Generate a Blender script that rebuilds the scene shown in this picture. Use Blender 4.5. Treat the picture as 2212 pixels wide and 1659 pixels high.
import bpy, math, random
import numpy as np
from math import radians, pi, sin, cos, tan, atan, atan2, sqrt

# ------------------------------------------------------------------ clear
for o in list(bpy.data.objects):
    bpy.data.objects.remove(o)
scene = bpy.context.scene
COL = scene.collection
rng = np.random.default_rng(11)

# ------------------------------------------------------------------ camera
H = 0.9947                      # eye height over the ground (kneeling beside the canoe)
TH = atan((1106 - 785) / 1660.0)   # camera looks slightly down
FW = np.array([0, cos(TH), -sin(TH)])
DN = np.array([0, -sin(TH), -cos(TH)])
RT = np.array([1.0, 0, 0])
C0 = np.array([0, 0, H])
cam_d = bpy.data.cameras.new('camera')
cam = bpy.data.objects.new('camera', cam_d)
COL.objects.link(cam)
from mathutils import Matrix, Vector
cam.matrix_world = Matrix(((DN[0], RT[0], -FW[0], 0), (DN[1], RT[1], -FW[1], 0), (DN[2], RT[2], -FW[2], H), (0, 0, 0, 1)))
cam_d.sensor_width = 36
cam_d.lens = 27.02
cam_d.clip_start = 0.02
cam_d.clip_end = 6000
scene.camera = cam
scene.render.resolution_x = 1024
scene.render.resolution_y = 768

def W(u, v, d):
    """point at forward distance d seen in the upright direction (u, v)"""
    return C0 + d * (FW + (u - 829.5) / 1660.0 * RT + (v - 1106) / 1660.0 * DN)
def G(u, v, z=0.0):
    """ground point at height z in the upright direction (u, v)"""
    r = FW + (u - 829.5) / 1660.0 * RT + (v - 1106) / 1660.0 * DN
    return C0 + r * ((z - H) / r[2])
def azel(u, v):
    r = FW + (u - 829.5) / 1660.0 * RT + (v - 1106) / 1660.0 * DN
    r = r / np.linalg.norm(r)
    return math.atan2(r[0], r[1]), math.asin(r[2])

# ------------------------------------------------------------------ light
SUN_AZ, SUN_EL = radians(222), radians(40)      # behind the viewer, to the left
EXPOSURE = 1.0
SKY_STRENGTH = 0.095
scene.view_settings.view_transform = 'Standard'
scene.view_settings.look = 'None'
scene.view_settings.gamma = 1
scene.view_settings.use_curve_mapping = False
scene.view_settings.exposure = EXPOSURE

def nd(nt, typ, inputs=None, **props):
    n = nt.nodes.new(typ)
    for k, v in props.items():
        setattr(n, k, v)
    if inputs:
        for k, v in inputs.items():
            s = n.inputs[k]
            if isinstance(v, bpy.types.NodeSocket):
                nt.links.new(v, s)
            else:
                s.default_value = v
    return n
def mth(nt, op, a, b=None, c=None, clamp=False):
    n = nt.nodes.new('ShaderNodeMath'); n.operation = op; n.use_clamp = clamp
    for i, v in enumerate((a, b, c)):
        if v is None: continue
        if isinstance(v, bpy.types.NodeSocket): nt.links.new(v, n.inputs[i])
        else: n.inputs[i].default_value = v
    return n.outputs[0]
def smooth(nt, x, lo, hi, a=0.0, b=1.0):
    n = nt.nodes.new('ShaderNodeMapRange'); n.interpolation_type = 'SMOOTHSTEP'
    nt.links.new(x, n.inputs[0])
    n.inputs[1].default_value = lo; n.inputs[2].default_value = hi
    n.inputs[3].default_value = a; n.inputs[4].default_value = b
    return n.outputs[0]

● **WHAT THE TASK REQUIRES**
The data above must be returned in full, exactly as written.

● **EXERCISE ANSWER**
Generate a Blender script that rebuilds the scene shown in this picture. Use Blender 4.5. Treat the picture as 2212 pixels wide and 1659 pixels high.
import bpy, math, random
import numpy as np
from math import radians, pi, sin, cos, tan, atan, atan2, sqrt

# ------------------------------------------------------------------ clear
for o in list(bpy.data.objects):
    bpy.data.objects.remove(o)
scene = bpy.context.scene
COL = scene.collection
rng = np.random.default_rng(11)

# ------------------------------------------------------------------ camera
H = 0.9947                      # eye height over the ground (kneeling beside the canoe)
TH = atan((1106 - 785) / 1660.0)   # camera looks slightly down
FW = np.array([0, cos(TH), -sin(TH)])
DN = np.array([0, -sin(TH), -cos(TH)])
RT = np.array([1.0, 0, 0])
C0 = np.array([0, 0, H])
cam_d = bpy.data.cameras.new('camera')
cam = bpy.data.objects.new('camera', cam_d)
COL.objects.link(cam)
from mathutils import Matrix, Vector
cam.matrix_world = Matrix(((DN[0], RT[0], -FW[0], 0), (DN[1], RT[1], -FW[1], 0), (DN[2], RT[2], -FW[2], H), (0, 0, 0, 1)))
cam_d.sensor_width = 36
cam_d.lens = 27.02
cam_d.clip_start = 0.02
cam_d.clip_end = 6000
scene.camera = cam
scene.render.resolution_x = 1024
scene.render.resolution_y = 768

def W(u, v, d):
    """point at forward distance d seen in the upright direction (u, v)"""
    return C0 + d * (FW + (u - 829.5) / 1660.0 * RT + (v - 1106) / 1660.0 * DN)
def G(u, v, z=0.0):
    """ground point at height z in the upright direction (u, v)"""
    r = FW + (u - 829.5) / 1660.0 * RT + (v - 1106) / 1660.0 * DN
    return C0 + r * ((z - H) / r[2])
def azel(u, v):
    r = FW + (u - 829.5) / 1660.0 * RT + (v - 1106) / 1660.0 * DN
    r = r / np.linalg.norm(r)
    return math.atan2(r[0], r[1]), math.asin(r[2])

# ------------------------------------------------------------------ light
SUN_AZ, SUN_EL = radians(222), radians(40)      # behind the viewer, to the left
EXPOSURE = 1.0
SKY_STRENGTH = 0.095
scene.view_settings.view_transform = 'Standard'
scene.view_settings.look = 'None'
scene.view_settings.gamma = 1
scene.view_settings.use_curve_mapping = False
scene.view_settings.exposure = EXPOSURE

def nd(nt, typ, inputs=None, **props):
    n = nt.nodes.new(typ)
    for k, v in props.items():
        setattr(n, k, v)
    if inputs:
        for k, v in inputs.items():
            s = n.inputs[k]
            if isinstance(v, bpy.types.NodeSocket):
                nt.links.new(v, s)
            else:
                s.default_value = v
    return n
def mth(nt, op, a, b=None, c=None, clamp=False):
    n = nt.nodes.new('ShaderNodeMath'); n.operation = op; n.use_clamp = clamp
    for i, v in enumerate((a, b, c)):
        if v is None: continue
        if isinstance(v, bpy.types.NodeSocket): nt.links.new(v, n.inputs[i])
        else: n.inputs[i].default_value = v
    return n.outputs[0]
def smooth(nt, x, lo, hi, a=0.0, b=1.0):
    n = nt.nodes.new('ShaderNodeMapRange'); n.interpolation_type = 'SMOOTHSTEP'
    nt.links.new(x, n.inputs[0])
    n.inputs[1].default_value = lo; n.inputs[2].default_value = hi
    n.inputs[3].default_value = a; n.inputs[4].default_value = b
    return n.outputs[0]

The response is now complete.